__PROBLEM TO WORK ON__. Repeat exactly the lines from the line with "What Blender Python" to the line with "cam_o.location = (0, 0, CAMZ);", including both, and leave out any pictures.

__INPUT RECORDS__.
------------------------------------

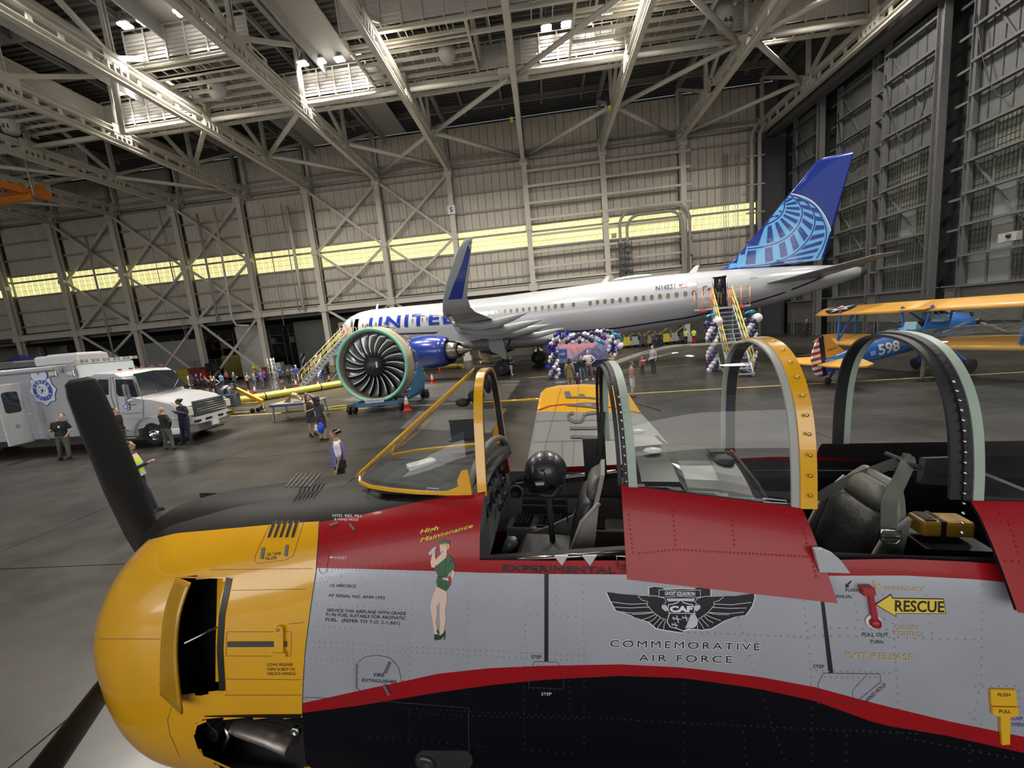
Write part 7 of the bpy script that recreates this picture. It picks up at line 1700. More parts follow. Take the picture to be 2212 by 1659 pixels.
# --- pin-up painted on the side
m=MB(); SK,GR,HR,SH,RD,GY,BK=0,1,2,3,4,5,6
def pp(mi,pts,e=.0024): SB_.patch(m,[c2_(*p) for p in pts],mi,e)
pp(SK,((905,490),(960,520),(950,560),(900,620),(905,660),(895,720),(905,765),(915,810),(900,825),(886,800),(876,720),(860,620),(870,570),(890,520)))
pp(SK,((940,515),(968,515),(965,600),(955,640),(960,690),(950,760),(945,800),(925,815),(920,790),(925,740),(920,640),(925,570)),.0027)
pp(SK,((868,370),(862,340),(870,300),(880,265),(892,262),(890,300),(884,345),(900,330),(905,345),(885,375))); pp(SK,((1000,385),(1018,400),(1012,430),(985,458),(950,452),(935,440),(950,430),(985,432),(998,415)),.003); pp(SK,((930,285),(970,280),(960,310),(900,360),(888,340),(905,310)),.0032); pp(SK,((922,225),(958,215),(972,240),(965,280),(940,295),(925,270)),.0034); pp(SK,((870,250),(888,248),(892,268),(872,270)),.003)
pp(GR,((895,355),(935,310),(975,290),(998,310),(1018,350),(1020,378),(1000,392),(985,372),(985,400),(970,425),(978,455),(985,495),(962,525),(905,495),(898,460),(910,425),(890,385)),.0029); pp(SK,((898,345),(930,305),(940,310),(920,345),(902,358)),.0036); pp(GR,((915,205),(950,196),(985,205),(985,222),(955,218),(920,226)),.004)
pp(HR,((916,225),(935,208),(975,212),(988,232),(978,262),(965,250),(955,228),(930,232)),.0037); pp(RD,((975,430),(995,430),(985,470),(992,485),(982,492)),.0034); pp(RD,((932,270),(946,268),(940,278)),.004)
pp(SH,((886,798),(915,800),(918,825),(905,838),(886,835)),.003); pp(SH,((905,765),(918,790),(912,800),(900,780)),.0033); pp(SH,((915,812),(945,790),(955,770),(958,790),(953,835),(948,835),(946,808),(930,832),(912,835)),.0034)
pp(GY,((852,290),(848,280),(890,240),(900,238),(900,250),(862,296)),.0036); pp(BK,((940,240),(948,240),(948,243),(940,243)),.0042); pp(BK,((990,325),(1002,330),(998,345),(988,340)),.0042); pp(mi=6,pts=((905,428),(972,432),(972,438),(908,434)),e=.0042)
for a,b in (((915,350),(925,420)),((960,320),(955,430)),((930,440),(925,490)),((955,440),(960,500))): SB_.ribbon(m,[c2_(*a),c2_(*b)],.5,6,.0035)
m.build('painted_figure',[mat('paint_skin',(.70,.50,.40),.5),mat('paint_green',(.035,.11,.04),.5),mat('paint_blond',(.55,.36,.12),.5),mat('paint_shoe',(.02,.06,.03),.4),mat('paint_red',(.35,.02,.05),.5),mat('paint_steel',(.4,.45,.55),.4),mat('paint_dark',(.015,.03,.02),.5)],t28,True)
# --- cowl flap, slot, latch
inr=MB(); 
def inner(px,py,d):
    p,n=RAW.hit(px,py,0); return p-n*d if p is not None else None
rg=[[T(-2.98+1.5*k/16,bz(-2.98+1.5*k/16,z)-.2,z) for z in [.70+1.7*q/24 for q in range(25)]] for k in range(17)]
MB().loft(rg,closed=False,cap=False).build('cowl_interior',black_m,t28,True)  # black liner: the darkness inside the cowl is put into its colour
MB().box(T(-2.1,.08,1.12),(1.3,.80,.84),rz=-TH).build('engine_or_dark_box',black_m,t28,True)  # plain black box added to darken the open bay, no engine part
m=MB(); L=[c1_(*p) for p in ((1130,437),(1060,640),(1032,900),(1030,1188))]; Rr=[c1_(*p) for p in ((1340,470),(1280,650),(1262,900),(1300,1245))]
N=12; Lc=catmull([(a,b,0) for a,b in L],4); Rc=catmull([(a,b,0) for a,b in Rr],4); a0=[];a1=[]
for i,(l,r) in enumerate(zip(Lc,Rc)):
    pL,nL=RAW.hit(l.x,l.y,.004); rx=l.lerp(r,.8); pR,nR=RAW.hit(rx.x,rx.y,.075); a0.append(pL); a1.append((pR,nR))
rows_=[]
for (pl_,(pr_,nr)) in zip(a0,a1): rows_.append([pl_.lerp(pr_,k/6) for k in range(7)]+[pl_.lerp(pr_,k/6)-nr*.012 for k in range(6,-1,-1)])
fl_=MB().loft(rows_,sm=True).build('cowl_flap',mat('flap_yellow',(.50,.25,.012),.22,coat=.6,noise=.06,nscale=6),t28,True)
m=MB(); RAW.ribbon(m,[c1_(*p) for p in ((1472,440),(1425,680),(1413,900),(1428,1160))],13,0,.004); m.build('slot_edge_strip',mat('strip_black',(.012,.012,.010),.35),t28,True)
p0=inner(*c1_(1345,790),.1); p1,_=RAW.hit(*c1_(1240,825),.05); MB().tube([p0,p1],.008,8).build('flap_rod',steel,t28,True)
m=MB(); 
for y0_,y1_ in ((440,470),): RAW.ribbon(m,[c1_(1130,436),c1_(1495,440)],3.5,0,.002)
RAW.ribbon(m,[c1_(1030,1188),c1_(1290,1200),c1_(1455,1166)],5,0,.002); m.build('slot_edges',yel,t28,True)
m=MB(); g=[]
q0=[c1_(*p) for p in ((1330,440),(1400,445),(1372,700),(1365,900),(1385,1160),(1320,1170),(1318,900),(1322,700))]
P=[inner(x,y,.06) for x,y in q0]
if all(p is not None for p in P): m.add(P,[(0,1,2,7),(2,3,6,7),(3,4,5,6)],0,True); m.build('inner_baffle',yel,t28,True)
raised([c1_(*p) for p in ((1462,848),(1840,846),(1842,878),(1464,880))],mat('slot_metal',(.10,.10,.11),.3,.6),'latch_bar',.004,surf=SC)
raised([c1_(*p) for p in ((1772,760),(1785,742),(1812,740),(1828,755),(1830,905),(1772,905))],yel,'latch_strap',.014,surf=SC); raised([c1_(*p) for p in ((1755,910),(1842,910),(1842,938),(1755,935))],yel,'latch_bracket',.012,surf=SC)
p,n=SC.hit(*c1_(1798,760)); MB().lathe(p+n*.014,n,[(0,.008),(.004,.007),(.005,0)],14).build('latch_screw',steel,t28,True)
for k in range(5):
    x=1715+k*38; m=MB(); SC.patch(m,[c1_(x,183),c1_(x+18,180),c1_(x+60-k*2,75),c1_(x+38-k*2,75)],0,.003,cut=12); m.build('louvre',black_m,t28,True); m=MB(); SC.ribbon(m,[c1_(x+22,180),c1_(x+64-k*2,75)],1.0,0,.004); m.build('louvre_lip',yel,t28,True)
for k in range(6):
    x=618+k*10; m=MB(); a=TP(x,1052,z=2.63); b_=TP(x+26,1022,z=2.64); m.bar(a,b_,.012,.006).build('top_louvre',black_m,t28,True)
# exhaust stack and pipes inside the lower cut-out
rg=MB()
pa,pb,pc_=TP(*c1_(1560,1400),b=.60),TP(*c1_(1880,1510),b=.62),TP(*c1_(1750,1450),b=.61)
MB().tube([TP(*c1_(1450,1360),b=.52),pa,pc_,pb],[.035,.05,.06,.06],16,flat_=.7).build('exhaust_stack',mat('stack_metal',(.30,.26,.23),.4,.8,noise=.2,nscale=12),t28,True)
for k,(x,y,r) in enumerate(((1320,1390,.05),(1360,1430,.05))):
    c=TP(*c1_(x,y),b=.60); MB().lathe(c,tv,[(-.1,r*.8),(0,r),(.01,r*1.12),(.012,r*.9),(-.06,r*.8),(-.06,0)],20).build('exhaust_pipe',mat('pipe_soot',(.07,.07,.072),.45,.6),t28,True)
MB().tube([TP(*c1_(1440,1370),b=.6),TP(*c1_(1470,1450),b=.62),TP(*c1_(1430,1540),b=.6)],.014,8).build('bay_hose',steel,t28,True)
MB().lathe(TP(*c1_(1905,1410),b=.6),tv,[(0,.03),(.02,.03),(.022,.012),(0,.01)],16).build('bay_bolt',steel,t28,True)
raised([c1_(*p) for p in ((1315,1322),(1935,1312),(1930,1332),(1325,1348))],agl,'bay_edge_strip',.006,surf=SALL)
m=MB(); RAW.ribbon(m,[c1_(*p) for p in ((1325,1352),(1262,1378),(1238,1450),(1262,1530),(1300,1582),(1390,1620),(1480,1660))],5,0,.003); m.build('bay_rim',yel,t28,True)
# --- propeller
hub=T(-3.25,0,1.58)
bm_=mat('prop_black',(.016,.016,.017),.42,bump=.15,bscale=120)
def blade(tip,wroot,wtip,nrm,name='propeller_blade'):
    tip=V(tip); d=(tip-hub); L=d.length; d.normalize(); n=(V(nrm)-d*d.dot(V(nrm))).normalized(); c=d.cross(n); rg=[]
    for f,w_,tk,tw in ((.0,.05,.05,0),(.12,.06,.05,0),(.2,.085,.035,.5),(.35,.115,.025,.4),(.55,.13,.018,.3),(.8,.125,.012,.2),(.94,.115,.009,.15),(.985,.10,.006,.1),(1,.06,.003,.1)):
        w_*=wroot; cc=c*math.cos(tw)+n*math.sin(tw); nn=n*math.cos(tw)-c*math.sin(tw); rg.append([hub+d*L*f+cc*w_*math.cos(a)+nn*tk*math.sin(a) for a in [2*PI*k/16 for k in range(16)]])
    return MB().loft(rg).build(name,bm_,t28,True)
blade(TP(171,817,s=-3.25),.84,1,tu*1+tv*.0)
lt=TP(60,1715,s=-3.25); blade(hub+(lt-hub).normalized()*1.85,1.15,1,tu); blade(hub-((TP(171,817,s=-3.25)-hub).normalized()+(lt-hub).normalized()).normalized()*1.25,1,1,tu)
# ================================================================ CANOPIES, COCKPITS, FAR WING
def gmat():
    m=bpy.data.materials.new('canopy_glass'); m.use_nodes=True; t=m.node_tree; t.nodes.clear()
    o=t.nodes.new('ShaderNodeOutputMaterial'); mx=t.nodes.new('ShaderNodeMixShader'); tr=t.nodes.new('ShaderNodeBsdfTransparent'); gl=t.nodes.new('ShaderNodeBsdfGlossy'); fr=t.nodes.new('ShaderNodeFresnel')
    tr.inputs[0].default_value=(.90,.92,.91,1); gl.inputs[0].default_value=(1,1,1,1); gl.inputs[1].default_value=.0; fr.inputs[0].default_value=1.5
    ge=t.nodes.new('ShaderNodeNewGeometry'); mr=t.nodes.new('ShaderNodeMapRange'); mr.inputs[3].default_value=1.5; mr.inputs[4].default_value=1/1.5; t.links.new(ge.outputs['Backfacing'],mr.inputs[0]); t.links.new(mr.outputs[0],fr.inputs[0]); t.links.new(fr.outputs[0],mx.inputs[0]); t.links.new(tr.outputs[0],mx.inputs[1]); t.links.new(gl.outputs[0],mx.inputs[2])
    df=t.nodes.new('ShaderNodeBsdfDiffuse'); df.inputs[0].default_value=(.5,.5,.5,1); m2=t.nodes.new('ShaderNodeMixShader'); nz=t.nodes.new('ShaderNodeTexNoise'); nz.inputs['Scale'].default_value=6; mp=t.nodes.new('ShaderNodeMapRange'); mp.inputs[1].default_value=.45; mp.inputs[2].default_value=.8; mp.inputs[3].default_value=.01; mp.inputs[4].default_value=.035
    t.links.new(nz.outputs[0],mp.inputs[0]); t.links.new(mp.outputs[0],m2.inputs[0]); t.links.new(mx.outputs[0],m2.inputs[1]); t.links.new(df.outputs[0],m2.inputs[2]); t.links.new(m2.outputs[0],o.inputs[0]); return m
cg=gmat()
def band(m,pts,wv,w_,nv,th,mi=0):
    rg=[]; n=len(pts)
    for i,p in enumerate(pts):
        a=V(wv[i] if isinstance(wv,list) else wv).normalized()*w_/2; b=V(nv[i] if isinstance(nv,list) else nv).normalized()*th/2; p=V(p)
        rg.append([p-a-b,p+a-b,p+a+b,p-a+b])
    m.loft(rg,mi,False); return m
ARP=[(.475,2.60),(.472,2.72),(.465,2.86),(.445,3.0),(.41,3.11),(.355,3.2),(.28,3.268),(.19,3.31),(.09,3.33),(0,3.335)]
ARP=ARP+[(-b,z) for b,z in ARP[-2::-1]]
ARP=[(p[0],p[1]) for p in catmull([(b,z,0) for b,z in ARP],6)]
def archpts(s0,sk,zt=3.335,wk=1.0,zb=None):
    o=[]
    for b,z in ARP:
        zc=(zb-.10*(b<0)) if zb is not None else 0
        if z<zc: z=zc
        zz=2.7+(z-2.7)*(zt-2.7)/.635 if z>2.7 else z
        o.append(T(s0+sk*b,b*wk,zz))
    return o
def anorm(P): 
    c=(P[0]+P[-1])/2+ZZ*.15; return [(p-c-tu*(p-c).dot(tu)).normalized() for p in P]
def canopy(s0,sk0,s1,sk1,prof,name,front,rear,zsk,label=None):
    N=14; rg=[]
    for k in range(N+1):
        f=k/N; s=s0+(s1-s0)*f; sk=sk0+(sk1-sk0)*f; zt=lerp_tab(prof,s)[0]; zb=zsk(s)
        rg.append(archpts(s,sk,zt,1.0,zb))
    g=MB().loft(rg,closed=False,cap=False).build(name,cg,t28,True)
    for (s,sk,specs) in ((s0,sk0,front),(s1,sk1,rear)):
        for ds,w_,mt,out,nm in specs:
            P=archpts(s+ds,sk,lerp_tab(prof,s)[0]+out,1.0+out*2.2,zsk(s)); 
            band(mm:=MB(),P,tu,w_,anorm(P),.012); mm.build(nm,mt,t28,True)
    return g
zs1=lambda s:2.79-.13*(s-.37); zs2=lambda s:2.745-.03*(s-1.6)
pf1=[(.2,3.26),(.37,3.27),(.5,3.31),(.66,3.34),(1.1,3.335)]; pf2=[(1.5,3.30),(1.62,3.32),(2.0,3.33),(2.6,3.28),(3.6,3.0)]
canopy(.34,.11,1.03,.0,pf1,'front_canopy_glass',[(.022,.036,prim,.004,'canopy_frame_green'),(-.006,.022,rubber,.0,'canopy_seal'),(-.03,.018,ck_d,-.012,'canopy_frame_inner')],[(-.004,.03,mat('seal_pale',(.35,.36,.33),.5),.0,'canopy_edge'),(.036,.056,yel,.008,'canopy_bow_yellow'),(.03,.05,ck_d,-.01,'canopy_bow_inner')],zs1)
canopy(1.61,-.10,3.3,.0,pf2,'rear_canopy_glass',[(.028,.03,prim,.004,'canopy_frame_green'),(-.002,.024,rubber,.002,'canopy_seal'),(-.03,.034,ck_d,-.006,'canopy_frame_inner')],[(.0,.05,red,.004,'canopy_tail_band')],zs2)
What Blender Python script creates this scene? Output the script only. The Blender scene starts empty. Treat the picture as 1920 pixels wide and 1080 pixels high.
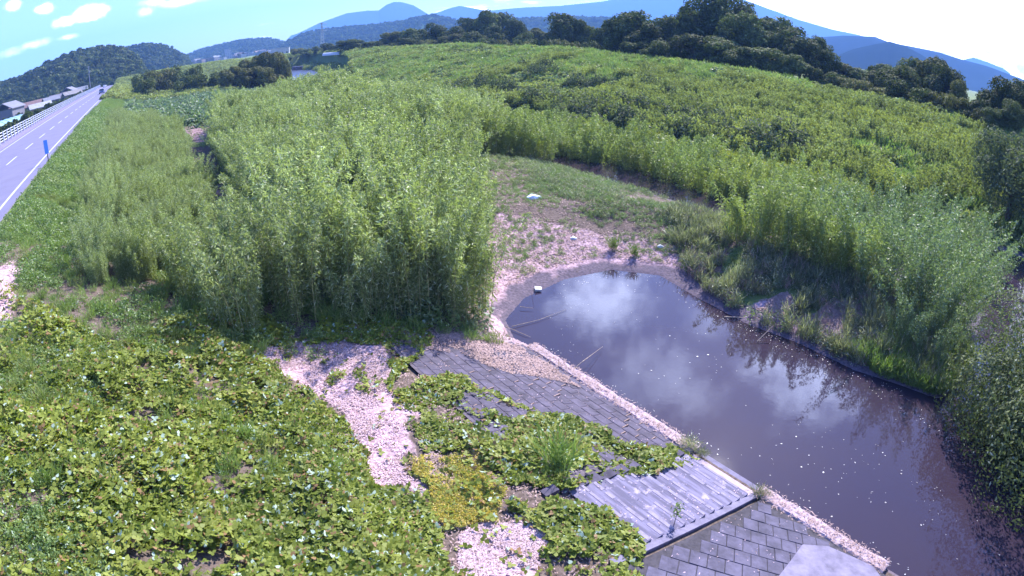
import bpy, math, random
import numpy as np
random.seed(7); RN = np.random.default_rng(7)
sc = bpy.context.scene
R = math.radians

# ------------------------------------------------------------------ camera (wide webcam lens, equidistant fisheye)
FPX = 1117.0; PITCH = R(24.0); CAMZ = 10.0          # focal length in pixels of a 1920 px wide frame
cam = bpy.data.cameras.new('camera'); cam_o = bpy.data.objects.new('camera', cam)
sc.collection.objects.link(cam_o); sc.camera = cam_o
cam.lens = 20.9; cam.clip_start = 0.1; cam.clip_end = 30000
cam.type = 'PANO'; cam.panorama_type = 'FISHEYE_LENS_POLYNOMIAL'
cam.fisheye_polynomial_k0 = 0; cam.fisheye_polynomial_k1 = -(960 / FPX) / 18
cam.fisheye_polynomial_k2 = 0; cam.fisheye_polynomial_k3 = 0; cam.fisheye_polynomial_k4 = 0
cam.fisheye_fov = R(180)
cam_o.location = (0, 0, CAMZ); cam_o.rotation_euler = (math.pi / 2 - PITCH, 0, 0)

# ------------------------------------------------------------------ sky and sun
SUN_AZ, SUN_EL = 25.0, 41.0                         # azimuth from +Y towards +X
w = bpy.data.worlds.new('World'); sc.world = w; w.use_nodes = True
nt = w.node_tree; nt.nodes.clear()
def N(nt, t, **kw):
    n = nt.nodes.new(t)
    for k, v in kw.items():
        if k.startswith('i_'):
            k = k[2:]; n.inputs[int(k) if k.isdigit() else k.replace('_', ' ')].default_value = v
        else: setattr(n, k, v)
    return n
L = lambda nt, a, b: nt.links.new(a, b)
sky = N(nt, 'ShaderNodeTexSky', sky_type='NISHITA', sun_disc=False, sun_elevation=R(SUN_EL), sun_rotation=R(SUN_AZ),
        altitude=0, air_density=1.0, dust_density=0.6, ozone_density=2.0)
tc = N(nt, 'ShaderNodeTexCoord')
sep = N(nt, 'ShaderNodeSeparateXYZ'); L(nt, tc.outputs['Generated'], sep.inputs[0])
add = N(nt, 'ShaderNodeMath', operation='ADD'); add.inputs[1].default_value = 0.12; L(nt, sep.outputs[2], add.inputs[0])
mx = N(nt, 'ShaderNodeMath', operation='MAXIMUM'); mx.inputs[1].default_value = 0.02; L(nt, add.outputs[0], mx.inputs[0])
dx = N(nt, 'ShaderNodeMath', operation='DIVIDE'); L(nt, sep.outputs[0], dx.inputs[0]); L(nt, mx.outputs[0], dx.inputs[1])
dy = N(nt, 'ShaderNodeMath', operation='DIVIDE'); L(nt, sep.outputs[1], dy.inputs[0]); L(nt, mx.outputs[0], dy.inputs[1])
cmb = N(nt, 'ShaderNodeCombineXYZ'); L(nt, dx.outputs[0], cmb.inputs[0]); L(nt, dy.outputs[0], cmb.inputs[1])
nz = N(nt, 'ShaderNodeTexNoise', i_Scale=1.15, i_Detail=9.0, i_Roughness=0.55); L(nt, cmb.outputs[0], nz.inputs['Vector'])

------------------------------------

__COMPLETE ANSWER__.
What Blender Python script creates this scene? Output the script only. The Blender scene starts empty. Treat the picture as 1920 pixels wide and 1080 pixels high.
import bpy, math, random
import numpy as np
random.seed(7); RN = np.random.default_rng(7)
sc = bpy.context.scene
R = math.radians

# ------------------------------------------------------------------ camera (wide webcam lens, equidistant fisheye)
FPX = 1117.0; PITCH = R(24.0); CAMZ = 10.0          # focal length in pixels of a 1920 px wide frame
cam = bpy.data.cameras.new('camera'); cam_o = bpy.data.objects.new('camera', cam)
sc.collection.objects.link(cam_o); sc.camera = cam_o
cam.lens = 20.9; cam.clip_start = 0.1; cam.clip_end = 30000
cam.type = 'PANO'; cam.panorama_type = 'FISHEYE_LENS_POLYNOMIAL'
cam.fisheye_polynomial_k0 = 0; cam.fisheye_polynomial_k1 = -(960 / FPX) / 18
cam.fisheye_polynomial_k2 = 0; cam.fisheye_polynomial_k3 = 0; cam.fisheye_polynomial_k4 = 0
cam.fisheye_fov = R(180)
cam_o.location = (0, 0, CAMZ); cam_o.rotation_euler = (math.pi / 2 - PITCH, 0, 0)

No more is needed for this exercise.